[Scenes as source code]
▼
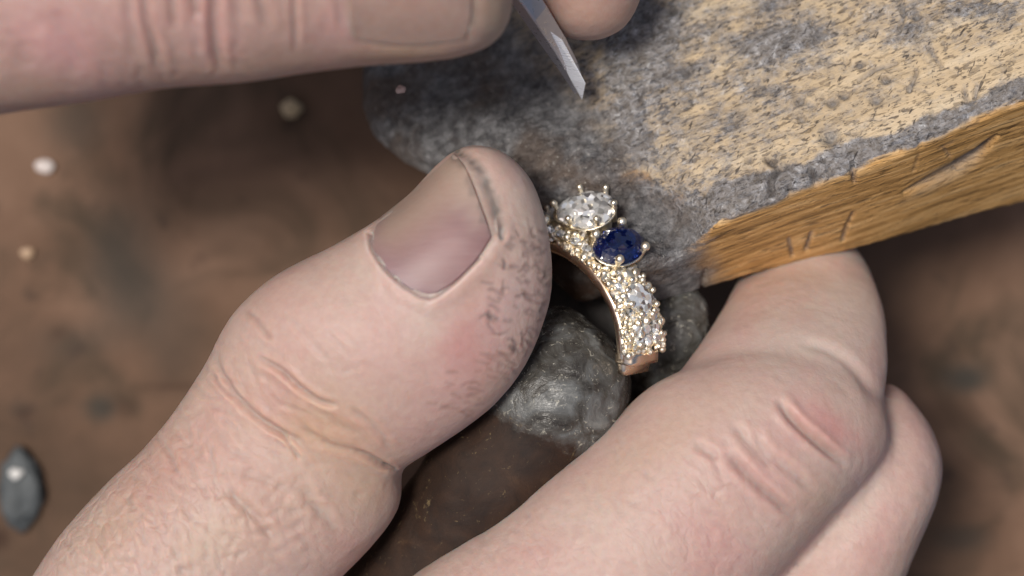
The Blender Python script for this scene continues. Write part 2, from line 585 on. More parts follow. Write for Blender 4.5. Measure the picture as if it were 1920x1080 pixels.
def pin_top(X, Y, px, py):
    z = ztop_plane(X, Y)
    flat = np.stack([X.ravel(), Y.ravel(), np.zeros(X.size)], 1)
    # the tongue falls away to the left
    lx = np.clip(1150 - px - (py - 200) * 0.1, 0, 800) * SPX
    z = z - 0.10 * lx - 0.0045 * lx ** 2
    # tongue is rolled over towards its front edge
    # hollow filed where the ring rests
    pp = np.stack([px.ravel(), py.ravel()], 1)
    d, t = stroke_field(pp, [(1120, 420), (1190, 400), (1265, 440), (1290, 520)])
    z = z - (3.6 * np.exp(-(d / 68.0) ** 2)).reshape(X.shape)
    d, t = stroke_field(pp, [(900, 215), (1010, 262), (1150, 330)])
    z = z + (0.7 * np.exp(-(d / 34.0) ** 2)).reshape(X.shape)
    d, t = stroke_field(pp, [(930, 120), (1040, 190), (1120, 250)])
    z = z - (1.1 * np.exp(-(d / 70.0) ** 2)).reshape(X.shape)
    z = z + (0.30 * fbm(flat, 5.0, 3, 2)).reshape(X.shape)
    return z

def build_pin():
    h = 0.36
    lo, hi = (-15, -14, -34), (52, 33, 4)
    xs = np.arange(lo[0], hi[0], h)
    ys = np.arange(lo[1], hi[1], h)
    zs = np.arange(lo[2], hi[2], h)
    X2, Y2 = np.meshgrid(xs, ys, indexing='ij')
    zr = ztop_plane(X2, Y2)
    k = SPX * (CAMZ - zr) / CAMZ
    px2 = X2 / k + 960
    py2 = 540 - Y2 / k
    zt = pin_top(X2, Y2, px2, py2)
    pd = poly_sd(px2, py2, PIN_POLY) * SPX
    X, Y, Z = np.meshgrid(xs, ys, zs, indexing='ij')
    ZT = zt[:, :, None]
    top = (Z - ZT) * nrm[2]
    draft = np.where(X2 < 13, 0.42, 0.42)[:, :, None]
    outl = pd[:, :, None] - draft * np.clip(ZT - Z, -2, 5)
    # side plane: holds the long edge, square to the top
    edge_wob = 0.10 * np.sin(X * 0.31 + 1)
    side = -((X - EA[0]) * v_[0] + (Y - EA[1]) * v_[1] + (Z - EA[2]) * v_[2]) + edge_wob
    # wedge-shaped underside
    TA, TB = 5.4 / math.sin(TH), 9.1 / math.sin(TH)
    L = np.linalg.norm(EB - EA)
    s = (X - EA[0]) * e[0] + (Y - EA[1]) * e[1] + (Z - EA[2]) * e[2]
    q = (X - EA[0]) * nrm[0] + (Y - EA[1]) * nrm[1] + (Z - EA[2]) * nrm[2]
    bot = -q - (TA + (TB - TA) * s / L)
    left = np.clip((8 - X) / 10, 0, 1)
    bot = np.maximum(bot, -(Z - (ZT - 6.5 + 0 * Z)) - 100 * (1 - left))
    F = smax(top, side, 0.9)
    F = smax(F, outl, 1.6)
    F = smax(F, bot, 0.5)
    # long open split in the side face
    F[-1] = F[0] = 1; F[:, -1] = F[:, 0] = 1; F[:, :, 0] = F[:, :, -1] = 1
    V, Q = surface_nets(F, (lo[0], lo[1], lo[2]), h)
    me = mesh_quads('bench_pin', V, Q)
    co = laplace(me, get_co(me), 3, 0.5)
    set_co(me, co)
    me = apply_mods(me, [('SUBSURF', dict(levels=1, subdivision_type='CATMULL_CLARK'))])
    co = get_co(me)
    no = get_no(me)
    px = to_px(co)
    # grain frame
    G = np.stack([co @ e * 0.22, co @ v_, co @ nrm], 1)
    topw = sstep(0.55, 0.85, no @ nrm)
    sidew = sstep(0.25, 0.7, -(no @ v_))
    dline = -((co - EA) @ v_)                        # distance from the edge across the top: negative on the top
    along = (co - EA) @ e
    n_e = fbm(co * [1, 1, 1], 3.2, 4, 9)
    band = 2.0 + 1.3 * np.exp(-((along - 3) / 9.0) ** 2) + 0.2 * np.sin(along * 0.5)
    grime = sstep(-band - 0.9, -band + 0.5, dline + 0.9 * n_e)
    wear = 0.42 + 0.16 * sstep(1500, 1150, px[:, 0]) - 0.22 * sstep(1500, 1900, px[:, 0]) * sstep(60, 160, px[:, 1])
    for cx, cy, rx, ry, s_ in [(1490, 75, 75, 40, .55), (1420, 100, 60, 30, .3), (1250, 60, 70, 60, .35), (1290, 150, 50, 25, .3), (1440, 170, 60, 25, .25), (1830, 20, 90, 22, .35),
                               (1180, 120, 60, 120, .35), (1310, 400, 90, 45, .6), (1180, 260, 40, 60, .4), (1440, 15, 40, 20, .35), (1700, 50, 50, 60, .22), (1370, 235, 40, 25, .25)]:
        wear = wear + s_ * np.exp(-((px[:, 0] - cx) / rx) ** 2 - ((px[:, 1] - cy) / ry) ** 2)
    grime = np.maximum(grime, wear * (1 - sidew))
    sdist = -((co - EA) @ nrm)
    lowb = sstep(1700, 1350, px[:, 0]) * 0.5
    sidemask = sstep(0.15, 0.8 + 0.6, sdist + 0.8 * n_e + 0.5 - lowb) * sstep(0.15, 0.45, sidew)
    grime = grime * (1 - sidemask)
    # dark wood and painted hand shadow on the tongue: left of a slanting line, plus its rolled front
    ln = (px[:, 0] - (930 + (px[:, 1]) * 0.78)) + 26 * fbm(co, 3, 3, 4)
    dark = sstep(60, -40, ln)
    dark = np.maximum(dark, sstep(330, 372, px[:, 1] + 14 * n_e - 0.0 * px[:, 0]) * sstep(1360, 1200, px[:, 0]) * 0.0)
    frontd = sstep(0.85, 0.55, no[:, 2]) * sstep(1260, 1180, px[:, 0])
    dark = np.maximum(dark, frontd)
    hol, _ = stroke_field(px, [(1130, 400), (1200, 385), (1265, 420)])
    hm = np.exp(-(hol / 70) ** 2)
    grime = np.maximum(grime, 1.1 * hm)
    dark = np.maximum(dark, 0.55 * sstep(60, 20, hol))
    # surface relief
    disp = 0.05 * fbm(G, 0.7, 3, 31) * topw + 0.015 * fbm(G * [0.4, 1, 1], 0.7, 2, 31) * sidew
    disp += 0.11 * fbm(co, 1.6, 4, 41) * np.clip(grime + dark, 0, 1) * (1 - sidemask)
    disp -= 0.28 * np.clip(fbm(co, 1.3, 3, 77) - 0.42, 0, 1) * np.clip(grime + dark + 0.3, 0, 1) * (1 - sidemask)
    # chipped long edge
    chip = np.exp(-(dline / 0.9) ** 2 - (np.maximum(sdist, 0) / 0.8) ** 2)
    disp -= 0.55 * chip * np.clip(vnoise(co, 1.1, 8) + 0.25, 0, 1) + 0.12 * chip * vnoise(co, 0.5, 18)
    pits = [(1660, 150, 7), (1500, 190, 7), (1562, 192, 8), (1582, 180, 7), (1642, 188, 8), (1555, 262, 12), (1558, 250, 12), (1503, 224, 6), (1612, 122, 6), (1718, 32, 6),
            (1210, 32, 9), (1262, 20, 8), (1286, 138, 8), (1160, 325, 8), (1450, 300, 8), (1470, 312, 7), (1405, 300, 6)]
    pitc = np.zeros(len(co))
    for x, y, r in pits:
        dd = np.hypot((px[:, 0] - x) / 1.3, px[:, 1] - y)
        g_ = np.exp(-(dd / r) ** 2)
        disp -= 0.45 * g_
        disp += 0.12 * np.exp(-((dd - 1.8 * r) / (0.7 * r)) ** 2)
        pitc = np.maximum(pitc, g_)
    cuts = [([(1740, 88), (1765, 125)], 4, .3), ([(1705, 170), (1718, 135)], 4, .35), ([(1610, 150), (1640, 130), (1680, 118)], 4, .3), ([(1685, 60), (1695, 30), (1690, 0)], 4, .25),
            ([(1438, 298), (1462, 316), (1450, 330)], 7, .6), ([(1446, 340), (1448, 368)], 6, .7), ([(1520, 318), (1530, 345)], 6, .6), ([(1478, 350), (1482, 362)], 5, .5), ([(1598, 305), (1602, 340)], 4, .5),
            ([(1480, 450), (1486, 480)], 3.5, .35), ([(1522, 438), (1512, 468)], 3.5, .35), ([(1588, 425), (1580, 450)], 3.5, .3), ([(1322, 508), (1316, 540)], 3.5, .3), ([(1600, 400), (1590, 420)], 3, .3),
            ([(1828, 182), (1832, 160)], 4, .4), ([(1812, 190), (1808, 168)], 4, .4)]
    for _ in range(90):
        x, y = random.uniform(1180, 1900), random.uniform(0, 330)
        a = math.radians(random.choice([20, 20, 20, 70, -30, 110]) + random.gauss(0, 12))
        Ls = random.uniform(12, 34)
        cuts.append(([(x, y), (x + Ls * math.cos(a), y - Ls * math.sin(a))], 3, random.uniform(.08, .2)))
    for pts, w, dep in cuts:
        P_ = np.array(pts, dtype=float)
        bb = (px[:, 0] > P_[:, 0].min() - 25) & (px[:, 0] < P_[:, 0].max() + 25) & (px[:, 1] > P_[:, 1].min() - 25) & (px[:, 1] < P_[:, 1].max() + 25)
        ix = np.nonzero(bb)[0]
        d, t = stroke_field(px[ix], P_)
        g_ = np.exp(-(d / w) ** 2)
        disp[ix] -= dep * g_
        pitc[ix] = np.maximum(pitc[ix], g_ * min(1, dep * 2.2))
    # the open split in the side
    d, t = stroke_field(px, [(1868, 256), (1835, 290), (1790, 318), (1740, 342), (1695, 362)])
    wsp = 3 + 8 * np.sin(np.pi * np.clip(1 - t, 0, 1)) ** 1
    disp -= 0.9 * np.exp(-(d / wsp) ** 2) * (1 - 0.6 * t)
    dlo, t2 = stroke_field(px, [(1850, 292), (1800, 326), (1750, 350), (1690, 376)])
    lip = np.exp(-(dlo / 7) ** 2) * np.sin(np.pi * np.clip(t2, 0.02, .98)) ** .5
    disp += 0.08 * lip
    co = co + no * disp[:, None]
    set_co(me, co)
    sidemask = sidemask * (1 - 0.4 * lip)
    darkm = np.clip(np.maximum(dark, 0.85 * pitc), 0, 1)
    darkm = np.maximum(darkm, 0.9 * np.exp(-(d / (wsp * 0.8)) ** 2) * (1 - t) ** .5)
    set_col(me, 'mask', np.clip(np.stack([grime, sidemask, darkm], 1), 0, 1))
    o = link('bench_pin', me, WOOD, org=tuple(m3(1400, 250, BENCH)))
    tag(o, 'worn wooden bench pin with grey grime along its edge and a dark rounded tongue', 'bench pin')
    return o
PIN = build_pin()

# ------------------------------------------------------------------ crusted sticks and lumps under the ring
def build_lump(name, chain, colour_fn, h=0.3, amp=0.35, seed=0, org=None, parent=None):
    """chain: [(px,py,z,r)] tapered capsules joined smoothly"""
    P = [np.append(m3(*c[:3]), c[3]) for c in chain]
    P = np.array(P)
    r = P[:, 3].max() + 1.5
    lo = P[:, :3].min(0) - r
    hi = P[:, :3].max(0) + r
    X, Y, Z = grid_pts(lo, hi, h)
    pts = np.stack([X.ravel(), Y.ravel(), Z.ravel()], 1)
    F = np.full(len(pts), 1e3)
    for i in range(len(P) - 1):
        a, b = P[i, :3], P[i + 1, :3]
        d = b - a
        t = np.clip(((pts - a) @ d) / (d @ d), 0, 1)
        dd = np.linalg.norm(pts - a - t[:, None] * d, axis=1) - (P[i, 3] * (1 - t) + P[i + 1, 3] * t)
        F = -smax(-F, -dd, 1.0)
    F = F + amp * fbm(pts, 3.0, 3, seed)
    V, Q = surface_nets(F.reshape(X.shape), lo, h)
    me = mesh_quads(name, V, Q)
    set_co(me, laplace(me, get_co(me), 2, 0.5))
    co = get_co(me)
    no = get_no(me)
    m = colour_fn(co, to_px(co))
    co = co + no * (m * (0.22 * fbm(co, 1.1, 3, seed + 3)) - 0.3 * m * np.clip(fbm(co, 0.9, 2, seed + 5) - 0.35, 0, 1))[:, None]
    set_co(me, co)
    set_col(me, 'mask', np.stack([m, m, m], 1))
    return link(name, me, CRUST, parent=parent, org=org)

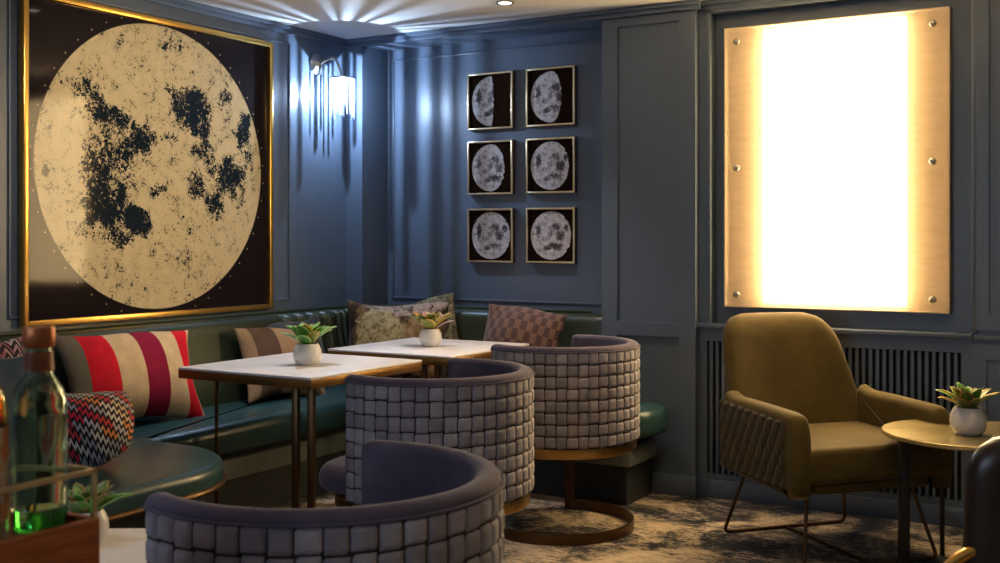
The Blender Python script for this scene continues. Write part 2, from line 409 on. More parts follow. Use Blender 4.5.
▲
Aim of the exercise:
From the material above, count the lines that include "parts" and give only the total.

Result of the exercise:
2